Чингиз, Тимур – всё это в последующем провалилось. Чингиз очень быстро провалился. Тимур опирался на тюркскую воинскую аристократию, которая разошлась по всему евразийскому пространству от Малой Азии до Китая, и это было более успешно. Потом Османы. Османы тоже воинский проект.
Если говорить обобщающе, то что мы можем сделать в качестве вывода? Что такое империя? Империя – это синтез власти как сакральной вертикальной организации общества и насилия, которое прямо ассоциируется с властью, повенчано с нею. Это единство власти и насилия является сакральным в глазах подданных, в глазах подавляющего большинства. Насилие чётко ассоциируется в данном случае с властью. Но, если мы вспомним жреческий подход к этому (в более архаических вариантах, когда жречество правило открыто), жречество дистанцировалось от насилия: оно это передавало всё, как у Платона в «Республике», воинам. Воины при этом не были сакральными, насилие не было сакральное, они были просто «полицейские», блюдущие порядок на улице. А тут всё это возвышается до статуса автономной мистерии, которая стоит «над». Ну и, конечно же, выходит за всякие этнические границы, потому что в этнических границах это всё не построишь. Тут должен быть некий моментум, некая масса. Всё это прошло.
Когда вы перечисляли великие империи, которые помнит человечество, это всегда воспоминания, связанные с гордостью: великий Рим, великая Британия, Османы, Российская империя, сегодня, допустим, это империя США, – так или иначе за каждой империей в общественном сознании существуют какие-то представления о Золотом веке (как американцы о себе говорят, что «они – капитаны Вселенной», и вся нация этим гордится), так или иначе многие страны вспоминают о своих империях и гордятся этим. Почему же Вы думаете, что имперский путь стал тупиковым?
По одной простой причине: каста воинов проиграла приблизительно сто лет назад – проиграла жрецам, и она вытеснена в социальный, в политический маргиналитет. Она сегодня перешла на позиции противостояния с мировым порядком, она не является больше системным элементом мирового порядка. Каста воинов не может быть подчинена жрецам в классической форме, и жрецы не доверят ей ничего. Они заменили воинов давно – уже через либеральный порядок, организованный ими из-за кулис, – они создали бюрократический институт современных вооружённых сил, который с началом абсолютизма отменил эту касту…
Недавно видел фотографию четырёх министров обороны стран Европы: сидели четыре женщины – четыре министра обороны.
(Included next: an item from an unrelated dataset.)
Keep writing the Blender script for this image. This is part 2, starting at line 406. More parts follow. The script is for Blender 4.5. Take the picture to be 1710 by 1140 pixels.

И это уже какой-то смех над кастой воинов…Каста воинов уже давно выброшена из основных исторических игроков в своём пространстве. Не случайно либералы приведены на первый план, потому что либералы – это втёмную разыгранные, бессознательные инструменты жречества. Сами либералы искренне верят в материализм, в скепсис, в синхрофазотрон, во второй закон термодинамики, они от «аргумента тела» считают, что главная цель человечества – это повышение гедонистического наслаждения комфорта в холлах пятизвёздочных отелей, на пляжах. Это, как они представляют, и является целью. А за их спиной стоят люди, которые сегодня, например, в Голландии встречаются. Но они тоже не вершина, они только фасадная часть, которая показана обывателю. Обыватель с недоумением и восторгом следит за этой встречей, обсуждает её («тысячу лет не было её, вот встречаются; судьбоносно; что же они скажут друг другу?»). Что они сказали – совершенно непонятно. По крайней мере то, что объявлено, – явно не то, что всерьёз обсуждалось. Но дело в том, что они только представляют некий истеблишмент. Незримая-то часть уходит далеко-далеко за пределы понимания толпы. И либералы обслуживают это, они обслуживают это фасадом.
Сейчас они тоже уже исчерпались – скорее всего, либералы будут уходить. Но это не значит, что касту воинов кто-то позовёт назад. Потому что когда на место либералов придут традиционалисты, более удобные для жрецов, то силовым элементом будут какие-то избранные на статус жандарма государства, возможно, даже и частные военные компании, к чему дело идёт всё больше и больше. Потому что вопросы в Афганистане, в Ираке, мы видели, решали частные военные компании, которых численно было не меньше, чем сотрудников министерства обороны США.